L'Arlesienne Suite No 2 - Bizet

The RTE Concert Orchestra's teatime summer series ended well in the NCH last Friday. This was despite a disappointing start with the opening item, Mendelssohn's Scherzo, Nocturne and Wedding March for A Mid-summer Night's Dream, which had problems with speed and timing.

The concert's second half, which also featured 19th-century music for theatre, went much better. It included a lively account of Bizet's L'Arlesienne Suite No 2 and, best of all, some truly stylish playing during three movements from Delibes's Coppelia Suite.

The highlight of the evening came before the interval, in Mendelssohn's Violin Concerto in E minor which, for all its romantic flair, is closer to classical concertos than to the beefy richness of Bruch.

It was written for Ferdinand David, the leader of the Leipzig Gewandhaus Orchestra, of which Mendelssohn was the conductor. Until a year ago, Michael d'Arcy had been, for six years, leader of the RTECO, which is around the same size as the Leipzig orchestra was then.

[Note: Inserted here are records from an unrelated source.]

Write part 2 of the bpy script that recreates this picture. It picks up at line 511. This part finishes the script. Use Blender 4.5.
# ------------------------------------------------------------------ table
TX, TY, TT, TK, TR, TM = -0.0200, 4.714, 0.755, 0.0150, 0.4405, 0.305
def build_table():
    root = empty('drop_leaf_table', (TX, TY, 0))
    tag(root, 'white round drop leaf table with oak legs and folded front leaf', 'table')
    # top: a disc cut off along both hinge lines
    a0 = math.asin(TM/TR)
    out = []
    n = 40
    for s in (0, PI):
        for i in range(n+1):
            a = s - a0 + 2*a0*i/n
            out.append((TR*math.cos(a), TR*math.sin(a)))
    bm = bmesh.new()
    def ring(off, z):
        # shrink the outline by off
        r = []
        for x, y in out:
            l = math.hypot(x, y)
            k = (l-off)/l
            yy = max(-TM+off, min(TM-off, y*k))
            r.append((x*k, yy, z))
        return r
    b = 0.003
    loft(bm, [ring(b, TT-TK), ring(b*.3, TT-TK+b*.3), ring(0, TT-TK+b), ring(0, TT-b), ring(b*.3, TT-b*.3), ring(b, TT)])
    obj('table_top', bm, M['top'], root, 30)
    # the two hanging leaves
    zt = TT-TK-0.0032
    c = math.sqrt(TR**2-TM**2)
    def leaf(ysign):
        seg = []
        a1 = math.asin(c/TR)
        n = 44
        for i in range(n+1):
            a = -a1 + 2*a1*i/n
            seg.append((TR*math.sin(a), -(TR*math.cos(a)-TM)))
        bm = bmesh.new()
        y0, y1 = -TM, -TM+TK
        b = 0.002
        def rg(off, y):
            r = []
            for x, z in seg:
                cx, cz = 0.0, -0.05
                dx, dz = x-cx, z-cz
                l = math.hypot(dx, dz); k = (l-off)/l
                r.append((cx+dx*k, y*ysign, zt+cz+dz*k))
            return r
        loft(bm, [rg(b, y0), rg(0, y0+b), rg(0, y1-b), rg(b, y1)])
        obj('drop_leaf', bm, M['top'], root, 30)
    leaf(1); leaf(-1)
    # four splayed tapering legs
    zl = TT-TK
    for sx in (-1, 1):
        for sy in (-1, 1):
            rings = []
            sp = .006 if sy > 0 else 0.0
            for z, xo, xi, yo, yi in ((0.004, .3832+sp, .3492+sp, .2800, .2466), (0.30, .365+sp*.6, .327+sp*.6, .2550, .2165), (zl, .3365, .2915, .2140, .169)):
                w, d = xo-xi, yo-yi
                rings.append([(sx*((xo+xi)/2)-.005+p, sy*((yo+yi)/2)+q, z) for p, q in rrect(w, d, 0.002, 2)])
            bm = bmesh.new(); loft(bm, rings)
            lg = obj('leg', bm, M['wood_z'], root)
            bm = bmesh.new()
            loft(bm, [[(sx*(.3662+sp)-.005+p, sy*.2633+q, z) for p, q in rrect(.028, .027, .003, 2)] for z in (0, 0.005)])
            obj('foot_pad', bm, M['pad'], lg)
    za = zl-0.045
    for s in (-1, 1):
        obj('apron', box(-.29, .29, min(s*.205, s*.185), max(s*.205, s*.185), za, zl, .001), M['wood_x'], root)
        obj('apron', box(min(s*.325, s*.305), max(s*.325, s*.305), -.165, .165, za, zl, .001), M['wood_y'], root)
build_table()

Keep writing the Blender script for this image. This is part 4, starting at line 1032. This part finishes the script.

Familiarity and mutual understanding showed in many ways, including some of the most subtle accompanying I have heard from this orchestra and its principal conductor, Proinnsias O Duinn.

This is one of those works which, because of its perfection, can misfire badly; or it can feel just right, as it did on this occasion. I have heard soloists play it with a more dazzling technique than Michael d'Arcy showed, or probably was interested in showing. But not all of them captured so effectively this music's finesse, its feeling of effortless invention.